けれども、悲しいことには、アベジンが大の怠け者で、年がら年中、町へ行って、怠け者の子供たちと遊び暮らしていました。
何か仕事を覚えなければならない年頃になっても、そんなことはまっぴらだと言って撥ね付けますので、本当にこの子のことをどうしたらいいのか、両親も途方に暮れている有様でした。
それでも、お父さんの阿部父は、せめて左官屋にでもしようと思いました。
それである日、アベジンを仕事場へつれて入って、左官技術を教えようとしましたが、アベジンは、莫迦にして笑っているばかりでした。
そして、お父さんの油断を見すまして、いち早く逃げ出してしまいました。
お父さんとお母さんは、すぐに追っかけて出たのですけれど、アベジンの走り方があんまり早いので、もうどこへ行ったのか、皆目、姿は見えませんでした。
「ああ、わしには、この怠け者をどうすることもできないのか。」
阿部父は、嘆きました。
そして、間も無く、アベジンのことを心配のあまり、メタボリックをこじらせ、生活習慣病になって、死んでしまいました。
こうなると、アベジンのお母さんは、少しばかりあった左官に使う道具を売りはらって、それから後は、糸を紡いで暮しを立てていました。

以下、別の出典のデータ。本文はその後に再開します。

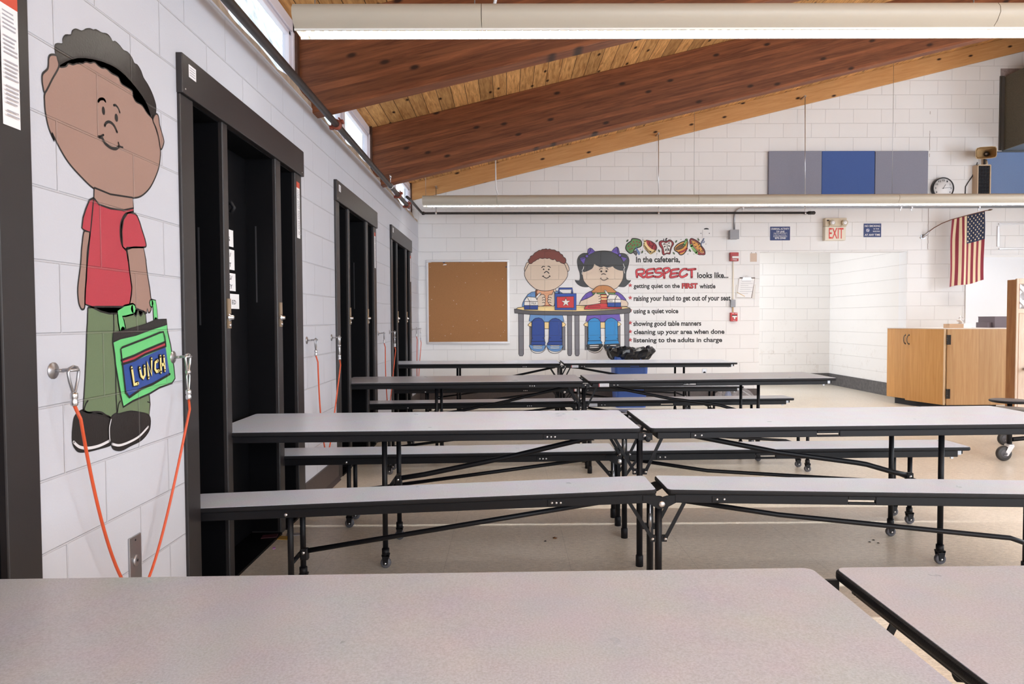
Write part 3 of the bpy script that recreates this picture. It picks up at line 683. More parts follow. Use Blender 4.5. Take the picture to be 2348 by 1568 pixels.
# ------------------------------------------------------------------ fold-down tables and benches
def rrect(x0, x1, y0, y1, r, n=5):
    out = []
    for cx, cy, a0 in ((x1-r, y1-r, 0), (x0+r, y1-r, pi/2), (x0+r, y0+r, pi), (x1-r, y0+r, 1.5*pi)):
        out += [(cx+r*cos(a0+pi/2*i/n), cy+r*sin(a0+pi/2*i/n)) for i in range(n+1)]
    return out
XH = .636
def folding(name, label, cat, group, y0, y1, zL, zH, zR, bench, sticker=False, scuff=False):
    yc = (y0+y1)/2
    t = thing(name, label, cat, (XH, yc, 0), group)
    TH = .022; AP = .036 if bench else .030
    xl, xr = (-.92, 2.335) if bench else (-.595, 2.10)
    halves = [(-1.40, .620, zL, zH), (.660, 2.66 if bench else 2.70, zH, zR)]
    legtop = {}
    for hi, (xa, xb, za, zb) in enumerate(halves):
        zf = lambda x, xa=xa, xb=xb, za=za, zb=zb: za+(zb-za)*(x-xa)/(xb-xa)
        legtop[hi] = zf
        o = rrect(xa, xb, y0, y1, .022)
        mb = MB().hexa([(x, y, zf(x)-TH) for x, y in o], [(x, y, zf(x)-.0008) for x, y in o])
        build('edge_band', mb, M_EDGE, t, bevel=.007, seg=3)
        o = rrect(xa+.005, xb-.005, y0+.005, y1-.005, .019)
        build('laminate_top', MB().hexa([(x, y, zf(x)-.004) for x, y in o], [(x, y, zf(x)) for x, y in o]), M_LAM, t)
        # steel rails under the top; the outer half has a slot through its rails
        mb = MB(); ra, rb = xa+(.035 if hi else .0), xb-(.075 if hi else .03)
        if hi == 0: ra, rb = xa+.02, xb-.004
        ins = .010; tk = .016
        s0, s1 = ((1.44, 1.545) if not bench else (1.42, 1.535)) if hi else (None, None)
        for yr in (y0+ins, y1-ins-tk):
            def seg(x0, x1, d0, d1):
                mb.hexa([(x0, yr, zf(x0)-TH-d1), (x1, yr, zf(x1)-TH-d1), (x1, yr+tk, zf(x1)-TH-d1), (x0, yr+tk, zf(x0)-TH-d1)],
                        [(x0, yr, zf(x0)-TH-d0), (x1, yr, zf(x1)-TH-d0), (x1, yr+tk, zf(x1)-TH-d0), (x0, yr+tk, zf(x0)-TH-d0)])
            if hi:
                seg(ra, s0, 0, AP); seg(s1, rb, 0, AP); seg(s0, s1, 0, AP*.42); seg(s0, s1, AP*.70, AP)
            else: seg(ra, rb, 0, AP)
        for xx in (ra, rb-tk):
            mb.hexa([(xx, y0+ins+tk, zf(xx)-TH-AP), (xx+tk, y0+ins+tk, zf(xx)-TH-AP), (xx+tk, y1-ins-tk, zf(xx)-TH-AP), (xx, y1-ins-tk, zf(xx)-TH-AP)],
                    [(xx, y0+ins+tk, zf(xx)-TH), (xx+tk, y0+ins+tk, zf(xx)-TH), (xx+tk, y1-ins-tk, zf(xx)-TH), (xx, y1-ins-tk, zf(xx)-TH)])
        build('apron', mb, M_BLACK, t, bevel=.003)
        # bolted plate on the front rail: three screws on the left half, two on the right
        xp = .20 if hi == 0 else .885; zp = zf(xp)-TH-AP*.5; yp = y0+ins; k = 3 if hi == 0 else 2
        pl = build('screw_plate', MB().box(xp-.036, xp+.036, yp-.003, yp, zp-.013, zp+.013), M_BLACK, t, bevel=.002)
        mb = MB()
        for i in range(k):
            mb.lathe([(.0052, 0), (.0048, .002), (.002, .003), (0, .003)], (xp+(i-(k-1)/2)*(.018 if k == 3 else .030), yp-.003, zp), (0, -1, 0), 10)
        build('screw', mb, M_CHROME, pl)
    z0f, z1f = legtop[0], legtop[1]
    if bench:
        build('bolt', MB().lathe([(.008, 0), (.0075, .003), (.003, .006), (0, .006)], (xl-.004, y0+.010, z0f(xl)-TH-.022), (0, -1, 0), 12), M_CHROME, t)
    # outer legs on casters
    ya, yb = (y0+.055, y1-.035) if bench else (y0+.135, y1-.085)
    r = .0125 if bench else .0130
    for hi, x in ((0, xl), (1, xr)):
        zt = (z0f if hi == 0 else z1f)(x)-TH-.004
        zc = .17 if bench else .36
        for y in (ya, yb):
            lg = build('leg', MB().cyl((x, y, .075), (x, y, zt), r, 14), M_BLACK, t)
            mb = MB().cyl((x, y, .062), (x, y, .095), r+.005, 12)
            for dy in (-.015, .015):
                mb.prism([(x-.017, y+dy-.0015, .066), (x-.008, y+dy-.0015, .018), (x+.010, y+dy-.0015, .018), (x+.019, y+dy-.0015, .066)], (0, .003, 0))
            mb.box(x-.017, x+.019, y-.0165, y+.0165, .060, .068)
            build('caster_fork', mb, M_BLACK, lg)
            build('wheel', MB().lathe([(.010, -.011), (.023, -.011), (.0255, -.007), (.0255, .007), (.023, .011), (.010, .011)], (x+.001, y, .0255), (0, 1, 0), 20), M_RUBBER, lg)
            build('axle', MB().lathe([(.006, 0), (.005, .002), (0, .003)], (x+.001, y-.0165, .0255), (0, -1, 0), 10), M_CHROME, lg)
        build('crossbar', MB().cyl((x, ya, zc), (x, yb, zc), .010, 10), M_BLACK, t)
        # long brace tube from the crossbar up to the middle
        sg = 1 if hi == 0 else -1
        xm, zm = (.53, .058) if bench else (.545, .060)
        ym = (ya+yb)/2; zH_ = z0f(xm)-TH-AP-.012
        xe = x+sg*.03
        if bench: P = [(xe, zc+.025), (xm-.03, zH_)] if hi == 0 else [(xe, zc+.025), (2.2, zc+.062), (1.18, zH_-.076), (.69, zH_)]
        else: P = [(xe, zc+.025), (-.43, .405), (.0, .492), (.52, zH_-.016), (.58, zH_-.004)] if hi == 0 else [(xe, zc+.024), (1.99, .402), (1.85, .443), (1.80, .452), (1.395, .508), (.867, zH_-.014), (.72, zH_)]
        mb = MB().tube([(p[0], ym, p[1]) for p in P], .0108 if bench else .0132, 12)
        build('brace_tube', mb, M_BLACK, t)
        pv = MB().box(xe-.016, xe+.020, ym-.014, ym+.014, zc-.012, zc+.040)
        bk = build('pivot_bracket', pv, M_BLACK, t, bevel=.006)
        build('bolt', MB().lathe([(.008, 0), (.0075, .003), (0, .0045)], (xe, ym-.014, zc+.022), (0, -1, 0), 12), M_CHROME, bk)
    # middle legs at the hinge, with rubber feet, folding links and hinge plates
    zu = zH-TH
    for y, yo in ((ya, -1), (yb, 1)):
        lg = build('center_leg', MB().cyl((XH, y, .0), (XH, y, zu-AP*.6), .0150, 16), M_BLACK, t)
        build('rubber_foot', MB().lathe([(.0185, 0), (.0185, .05), (.0155, .056)], (XH, y, 0), (0, 0, 1), 16), M_EDGE, lg)
        zb = .27 if bench else .462
        mb = MB().box(XH-.034, XH+.034, y-.008, y+.008, zb-.013, zb+.013)
        for sg, dx in ((-1, .135), (1, .115)):
            mb.bar((XH+sg*.026, y-.010, zb), (XH+sg*dx, y-.010, zu-AP*.8), .004, .015, (1, 0, 0))
        build('folding_link', mb, M_BLACK, t)
        mb = MB()
        for sg in (-1, 1): mb.lathe([(.0068, 0), (.006, .0025), (0, .004)], (XH+sg*.027, y-.0125, zb), (0, -1, 0), 10)
        build('bolt', mb, M_CHROME, t)
    build('spring_rod', MB().cyl((XH-.004, yb-.020, zu-AP-.02), (XH-.004, yb-.020, zu-AP-.20), .0045, 8).cyl((XH-.004, yb-.020, zu-AP-.10), (XH-.004, yb-.020, zu-AP-.16), .008, 10), M_STEEL, t)
    for yy, sg in ((y0+.006, -1), (y1-.010, 1)):
        mb = MB(); hb = MB()
        if bench:
            zc = zu-AP-.002
            hexp = [(XH-.075, zu-.004), (XH-.02, zu-.006), (XH+.028, zc+.016), (XH+.022, zc-.020), (XH-.012, zc-.022), (XH-.075, zc+.012)]
            mb.prism([(x, yy, z) for x, z in hexp], (0, .005, 0))
            mb.prism([(2*XH+.008-x, yy+.005, z) for x, z in hexp], (0, .005, 0))
            hb.lathe([(.0135, 0), (.013, .004), (.006, .006), (0, .006)], (XH+.003, yy if sg < 0 else yy+.010, zc-.002), (0, sg, 0), 14)
        else:
            zc = zu-AP*.75
            mb.box(XH-.03, XH+.035, yy, yy+.008, zc-.012, zu-.002).lathe([(.013, 0), (.013, .012), (.008, .014)], (XH+.012, yy, zc-.006), (0, -1, 0), 14)
            hb.lathe([(.0075, 0), (.007, .004), (0, .005)], (XH-.002, yy-.002, zc+.008), (0, -1, 0), 12)
        hp = build('hinge_plate', mb, M_BLACK, t); build('hinge_bolt', hb, M_CHROME, hp)
    # latch tabs under the free end
    zz = z1f(2.62)-TH
    xe = halves[1][1]
    build('latch_tab', MB().box(xe-.055, xe-.015, yc-.02, yc+.02, zz-.010, zz).box(xe-.06, xe-.035, y0+.03, y0+.05, zz-.022, zz), [M_BLACK], t)
    build('clip', MB().box(xe-.075, xe-.055, y0+.012, y0+.03, zz-.024, zz).box(xe-.115, xe-.10, y0+.012, y0+.02, zz-AP-.010, zz-AP), plain('pale_clip', (.62, .66, .72), .4), t)
    if sticker:
        xs = .80; zs = z1f(xs)-TH-AP*.5
        pa = Paint(face_y(y0+.010), (0, -1, 0), .0003, .0008)
        pa.fill([(xs-.055, zs-.014), (xs+.030, zs-.014), (xs+.030, zs+.014), (xs-.055, zs+.014)], M_PAPER)
        pa.fill([(xs-.055, zs-.014), (xs-.047, zs-.014), (xs-.047, zs+.014), (xs-.055, zs+.014)], M_RED)
        for i in range(11):
            for j in range(3):
                q = xs-.042+.0062*i; pa.fill([(q, zs-.010+.0075*j), (q+.0045, zs-.010+.0075*j), (q+.0045, zs-.006+.0075*j), (q, zs-.006+.0075*j)], M_GREYINK)
        pa.done('label_sticker', t, 'white printed label on the rail')
    if scuff:
        pa = Paint(face_y(y0+.001), (0, -1, 0), .0003, .0004); zs = z0f(-.37)-.012; ran = random.Random(3)
        pa.fill([(-.44, zs), (-.40, zs+.003), (-.36, zs+.002), (-.31, zs+.005), (-.33, zs-.001), (-.37, zs-.003), (-.40, zs-.001)], plain('chipped_edge', (.45, .42, .40), .8))
        pa.done('chipped_patch', t, 'pale chipped patch on the edge')
    return t
TBL = 'gray folding cafeteria tables'; BEN = 'gray folding cafeteria benches'
def T(k, lab, zl, zh, zr, **kw): return folding('folding_table', lab, 'table', TBL, 3.19+PITCHY*(k-1), 3.845+PITCHY*(k-1), zl, zh, zr, False, **kw)
def B(k, front, lab, zl, zh, zr, **kw):
    a, b = ((2.85, 3.115) if front else (3.93, 4.187)); d = PITCHY*(k-1)
    return folding('folding_bench', lab, 'bench', BEN, a+d, b+d, zl, zh, zr, True, **kw)
T(0, 'gray laminate folding table nearest the camera, filling the bottom of the photo', .678, .692, .70)
B(1, True, 'gray folding bench just beyond the nearest table, its middle raised', .420, .491, .452)
T(1, 'gray laminate folding table rising from the largest wall pocket, second from the camera', .683, .693, .705)
B(1, False, 'gray folding bench just behind the second table from the camera', .427, .446, .456)
B(2, True, 'gray folding bench mostly hidden behind the second table from the camera', .425, .442, .450)
T(2, 'gray laminate folding table with a chipped front edge, third from the camera', .684, .694, .708, sticker=True, scuff=True)
B(2, False, 'gray folding bench with a white rail label behind the third table from the camera', .426, .442, .458, sticker=True)
B(3, True, 'gray folding bench half hidden below the third table, in front of the farthest table', .430, .442, .436, sticker=True)
T(3, 'gray laminate folding table farthest from the camera, before the corkboard', .681, .682, .681, sticker=True)
B(3, False, 'gray folding bench nearest the back wall, hidden behind the other benches', .428, .440, .436)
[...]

アベジンは、それから石油王と名乗る中年の魔法使いに騙されて、地下で魔法のランプを手に入れました。
それを擦ると、煙が吹き出て、精霊が出てきました。
「こ、こんにちは!おっ、オレは、ランプの精のレンレン、だよ!
オレ、ダメセーだけど、頑張るよっ!」
確かにランプの精はダメダメなドジっ子でした。
けれど、アベジンは悪巧みを凝らすのが大好きでしたので、レンレンの魔法を最大限に生かすことができました。
それに、非情にアベジンの好みの外見でした。
企み以外にも夜毎に呼び出して、無体なお願いをしました。
純情なレンレンは毎夜、陵辱されては、乙女のようにシクシク泣くのでした。
石油王は必死で魔法のランプを奪おうとしましたが、アベジンの知恵の方が上でした。
それで、アベジンだけは末永く幸せに暮らしました。